RGA Metaverse Facebook

Designing the metaverse: ‘Instead of looking at the internet, we’ll be a part of it’

By Igor Pancaldi

November 4, 2021 | 5 min read

Igor Pancaldi, R/GA creative director, reacts to Facebook‘s Meta rebrand with a practical question – how will designers bring the vision to life?

Meta

Will other companies follow Facebook into the metaverse?

Facebook’s recent announcement declares it as the home of all things ‘meta,’ but what's even on the table? “In its full vision, the metaverse is to become the gateway to most digital experiences, a key component of all physical ones, and the next great labor platform,” so says tech investor and prolific analyst Matthew Ball.

Ball makes it clear that the metaverse will be hard to ignore in the upcoming decades. It won’t just be an extension of today’s internet, neither is it going to replace it. Instead, they’ll exist together as parallel dimensions. It will fundamentally change the behavior of interaction as we know it. As the internet user evolves into the metaverse avatar, we’ll encounter a new reality where we become active participants of a new kind of network. Instead of an internet we look at, we’ll be a part of it. The metaverse will extend its reach into the physical world, shifting how we perceive and experience reality.

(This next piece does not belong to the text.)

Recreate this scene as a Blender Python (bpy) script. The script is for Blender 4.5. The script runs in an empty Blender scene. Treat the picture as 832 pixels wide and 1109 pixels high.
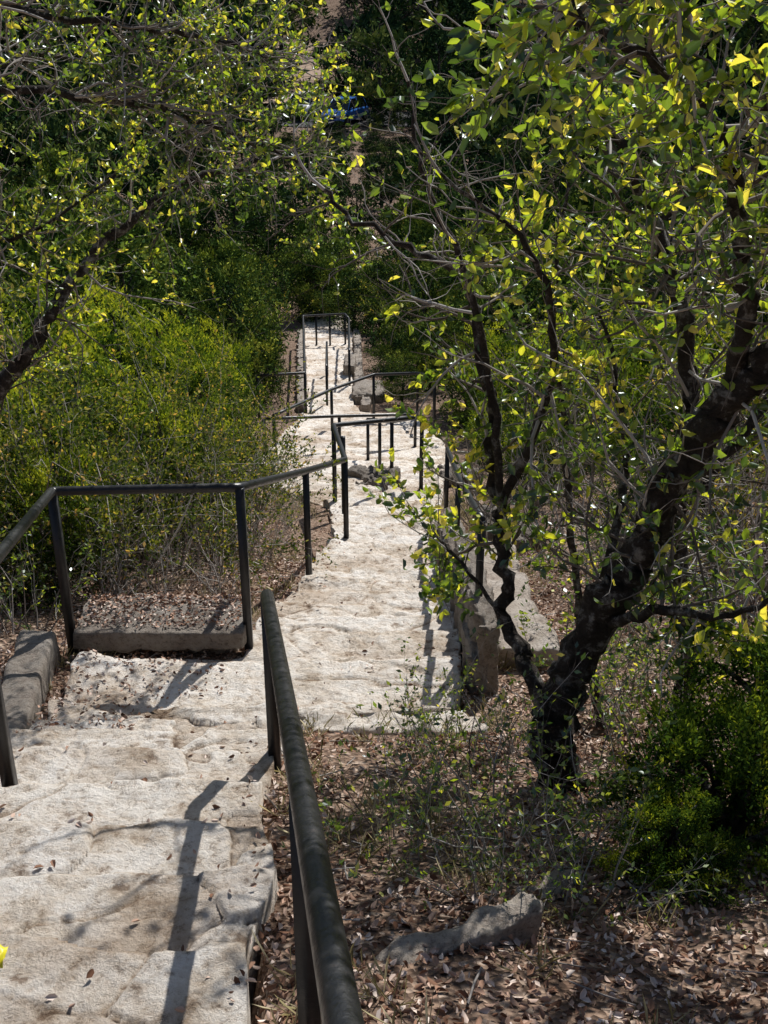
import bpy, math, numpy as np
from mathutils import Vector
rng=np.random.default_rng(7)
scene=bpy.context.scene
COL=scene.collection

# ------------------------------------------------------------ noise helpers
def hsh(ix,iy,k=0):
    n=(ix.astype(np.int64)*374761393+iy.astype(np.int64)*668265263+k*974634777)&0x7fffffff
    n=((n^(n>>13))*1274126177)&0x7fffffff
    n=n^(n>>16)
    return (n&0xffffff)/float(0xffffff)
def vn(x,y,k=0):
    x=np.asarray(x,float);y=np.asarray(y,float)
    ix=np.floor(x);iy=np.floor(y);fx=x-ix;fy=y-iy
    fx=fx*fx*(3-2*fx);fy=fy*fy*(3-2*fy)
    a=hsh(ix,iy,k);b=hsh(ix+1,iy,k);c=hsh(ix,iy+1,k);d=hsh(ix+1,iy+1,k)
    return (a*(1-fx)+b*fx)*(1-fy)+(c*(1-fx)+d*fx)*fy*1.0-0.5
def fbm(x,y,k=0,o=4):
    s=0;a=1;f=1
    for i in range(o):
        s=s+a*vn(x*f+i*17.3,y*f-i*9.1,k+i);a*=.5;f*=2.03
    return s
def voro(x,y,k=0):
    ix=np.floor(x);iy=np.floor(y)
    f1=np.full(x.shape,9.);f2=np.full(x.shape,9.);cid=np.zeros(x.shape)
    for dx in (-1,0,1):
        for dy in (-1,0,1):
            cx=ix+dx;cy=iy+dy
            px=cx+.5+.8*(hsh(cx,cy,k)-.5);py=cy+.5+.8*(hsh(cx,cy,k+1)-.5)
            d=np.hypot(x-px,y-py);r=hsh(cx,cy,k+2)
            m=d<f1
            f2=np.where(m,f1,np.minimum(f2,d));cid=np.where(m,r,cid);f1=np.where(m,d,f1)
    return cid,f2-f1

# ------------------------------------------------------------ terrain profile
PY=[-40,-3,0,4.2,4.9,5.95,8.1,9.8,11.9,13.4,15.6,18,22,28,33,38,45,80,98,112,160,300,700]
PZ=[13.2,-.49,-1.6,-3.17,-3.55,-3.79,-4.55,-5.06,-5.7,-6.15,-6.95,-7.75,-8.8,-9.9,-10.8,-11.7,-12.3,-12.1,-12,-9.5,4,30,60]
def prof(y): return np.interp(y,PY,PZ)
EY=[-3,0,2.2,3.7,4.2,4.84,4.92,5.74,5.84,8.1,9.8,11.9,12.5,14,16,18,21,23,23.5,24,37,40]
EL=[-.95,-1.25,-1.45,-1.55,-1.62,-1.72,-1.74,-1.78,-.86,-.64,-.47,-.62,-1.0,-1.9,-1.9,-1.95,-1.9,-1.7,-1.66,-1.68,-2.6,-2.8]
ER=[.25,-.06,-.31,-.47,-.46,-.46,.40,.44,.46,.50,.52,.6,.7,.8,1.0,1.1,1.0,.7,-.5,-.67,-1.04,-1.1]
def gz(x,y):
    x=np.asarray(x,float);y=np.asarray(y,float)
    L=np.interp(y,EY,EL);R=np.interp(y,EY,ER)
    near=(y>-3.5)&(y<40)
    ins=np.where(near,np.clip(np.minimum(x-L,R-x)/.06,0,1),0)
    dist=np.maximum(np.maximum(L-x,x-R),0)
    z=prof(y)-.05+.05*fbm(x*1.3,y*1.3,3)*np.clip(dist*3,0,1)+.35*fbm(x*.25,y*.25,5,2)*np.clip(dist*.5-.3,0,1)
    far=np.clip((np.abs(y)-45)/60,0,1)
    z=z+far*2.0*fbm(x*.03,y*.03,8,3)*np.where((x>-25)&(x<20)&(y<100),.0,1)
    return z-.3*ins

# ------------------------------------------------------------ mesh buffer
CACHE={}
class Buf:
    def __init__(s): s.v=[];s.f=[];s.m=[];s.r=[];s.n=0
    def add(s,v,f,mat=0,rnd=None):
        v=np.asarray(v,float).reshape(-1,3);f=np.asarray(f,int).reshape(-1,4)
        s.v.append(v);s.f.append(f+s.n);s.m.append(np.full(len(f),mat) if np.isscalar(mat) else mat)
        s.r.append(np.zeros(len(v)) if rnd is None else rnd);s.n+=len(v)
    def mesh(s,name,mats,smooth=True):
        v=np.concatenate(s.v);f=np.concatenate(s.f);m=np.concatenate(s.m);r=np.concatenate(s.r)
        me=bpy.data.meshes.new(name)
        me.vertices.add(len(v));me.vertices.foreach_set('co',v.astype(np.float32).ravel())
        me.loops.add(len(f)*4);me.loops.foreach_set('vertex_index',f.astype(np.int32).ravel())
        me.polygons.add(len(f));me.polygons.foreach_set('loop_start',np.arange(0,len(f)*4,4,dtype=np.int32))
        me.polygons.foreach_set('material_index',m.astype(np.int32))
        me.polygons.foreach_set('use_smooth',np.full(len(f),smooth))
        a=me.attributes.new('rnd','FLOAT','POINT');a.data.foreach_set('value',r.astype(np.float32))
        for x in mats: me.materials.append(x)
        me.update(calc_edges=True)
        if len(v)<400000: CACHE[me.name]=(v,f,m,r)
        return me
    def obj(s,name,mats,smooth=True,parent=None):
        o=bpy.data.objects.new(name,s.mesh(name,mats,smooth));COL.objects.link(o)
        if parent: o.parent=parent
        return o
def stamp(b,me,x,y,s,sz,mmap=None):
    """copy a plant mesh into a mass at x,y"""
    v,f,m,r=CACHE[me.name];a=rng.uniform(0,6.28);ca,sa=math.cos(a),math.sin(a)
    w=np.stack([(v[:,0]*ca-v[:,1]*sa)*s+x,(v[:,0]*sa+v[:,1]*ca)*s+y,v[:,2]*sz+float(gz(x,y))],1)
    sh=rng.normal()*.13
    b.add(w,f,m if mmap is None else np.asarray(mmap)[m],np.clip(r+sh,0,1))
def nrm(a): return a/np.maximum(np.linalg.norm(a,axis=-1,keepdims=True),1e-9)
def tube(b,P,R,seg=6,mat=0,cap=False,rough=0,rot=0.):
    P=np.asarray(P,float);R=np.asarray(R,float)*np.ones(len(P))
    if cap:
        P=np.concatenate([[P[0]],P,[P[-1]]]);R=np.concatenate([[1e-4],R,[1e-4]])
    n=len(P)
    T=np.zeros((n,3))
    for i in range(n):
        a=P[max(i-1,0)];c=P[min(i+1,n-1)];d=c-a
        if np.linalg.norm(d)<1e-9: d=P[-1]-P[0]
        T[i]=d
    T=nrm(T)
    if cap: T[0]=nrm(P[2]-P[1]);T[1]=T[0];T[-1]=nrm(P[-2]-P[-3]);T[-2]=T[-1]
    ref=np.array([0,0,1.]) if abs(T[:,2]).mean()<.9 else np.array([0,1.,0])
    U=nrm(np.cross(T,ref));V=np.cross(T,U)
    an=np.arange(seg)/seg*2*math.pi+rot
    rr=R[:,None]*np.ones((n,seg))
    if rough: rr=rr*(1+rough*rng.normal(size=(n,seg)))
    v=P[:,None]+rr[...,None]*(np.cos(an)[None,:,None]*U[:,None]+np.sin(an)[None,:,None]*V[:,None])
    i=np.arange(n-1)[:,None]*seg;j=np.arange(seg)[None];k=(j+1)%seg
    f=np.stack([i+j,i+k,i+seg+k,i+seg+j],-1).reshape(-1,4)
    b.add(v.reshape(-1,3),f,mat,np.full(n*seg,rng.random()))
def leaves(b,pos,dr,L,Wd,mat=1,rnd=None,fold=.25,simple=False):
    pos=np.asarray(pos);n=len(pos)
    if n==0:return
    d=nrm(dr);q=nrm(np.cross(d,rng.normal(size=(n,3))));nn=np.cross(d,q)
    L=(L*np.ones(n))[:,None];Wd=(Wd*np.ones(n))[:,None]
    up=nn*Wd*fold
    if rnd is None: rnd=rng.random(n)
    if simple:
        vs=np.stack([pos,pos+d*L*.45+q*Wd*.5,pos+d*L,pos+d*L*.45-q*Wd*.5],1)
        b.add(vs.reshape(-1,3),np.arange(n)[:,None]*4+np.array([[0,1,2,3]]),mat,np.repeat(rnd,4));return
    vs=np.stack([pos,pos+d*L*.3+q*Wd*.46+up,pos+d*L*.72+q*Wd*.36+up,pos+d*L-nn*L*.06,pos+d*L*.72-q*Wd*.36+up,pos+d*L*.3-q*Wd*.46+up],1)
    base=np.arange(n)[:,None]*6
    f=np.concatenate([base+np.array([[0,1,2,3]]),base+np.array([[0,3,4,5]])])
    b.add(vs.reshape(-1,3),f,mat,np.repeat(rnd,6))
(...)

Is the design and communication industry ready for it?

The metaverse is an opportunity and a great challenge for designers to create a new world with unprecedented rules of engagement and full interoperability. Design will set the standard for this shared network. Undoubtedly, we’ll start by relying on what we’ve learned in the last two decades of digital communication, applying that knowledge to the metaverse. But is that enough?

Historically, we successfully evolved manual graphic design, which determined the way the communication industry worked for hundreds of years, into digital interactive design. We developed sub-disciplines of user experience (UX) and user interface (UI) and motion to serve the interactive experiences offered through two-dimensional device screens. In the metaverse though, we’ll need to expand our understanding of ‘spatial design’ to create experiences that are relevant in a world where artificial reality (AR) and virtual reality (VR) have become standards instead of novelties.

Adobe has already taken action by acquiring 3D specialists Substance and launching a full three-dimensional design suite, Adobe Substance 3D. Not only does the move represent a commitment to its future in the metaverse, it also makes it more accessible too by equipping the creative industries with simpler, more intuitive tools to start creating a bigger sharable volume of 3D assets and environments.

During lockdown, the creation of 3D artifacts increased by 40%. While uptake is swift at the grassroots level, how will the creative industry fare?

It took the communication industry a solid two decades of growing pains to set up service agencies and educational institutions to cater to the digital demand of a rapidly-growing internet era. Will it take the same amount of time to adapt methodologies, skills, craft and tools to do the same for spatial design? Will the workforce of tomorrow need 3D design skills as a minimum entry point?

At last month’s Facebook Connect, Marne Levine, its chief brand officer, pledged $150m to train the next generation of creators to build immersive learning content and increase access to devices. How are agencies and design practices going to keep pace? We could, like Facebook – ahem – Meta, throw a lot of money at training a whole new generation. Or we could do something much simpler. We could equip existing creative staff with 3D software and machines able to handle it. Share VR sets, organize workshops and allow people the time to follow them.

Stepping into spatial design isn’t only about mastering new tools. It’s introducing a new way to look at things, new perspectives, new collaborations, new environments, new technologies. Designing physical and digital connections enables us to truly experiment with user-centric experiences detached from a screen, built physically and virtually around the users’ presence. In this new, avatar-centric design discipline, we’ll cater to users’ needs as avatars’ needs. We’ll create environments guided by narratives that break conventional linearity. Designers will experiment with a ‘sandbox’ approach to content and interactions, where the users make decisions based on cues and prompts that surround them from every angle. Wayfinding and UI will be generated with a three-dimensional logic, to serve perpetual content that can collide and simulate the laws of physics.

Speaking personally, I haven’t been this excited to be a designer in a long time – probably since the advent of the internet. I’m invigorated by the prospect of pioneering a new way to design our collective future, and I hope the rest of our industry feels up to facing the challenge with me.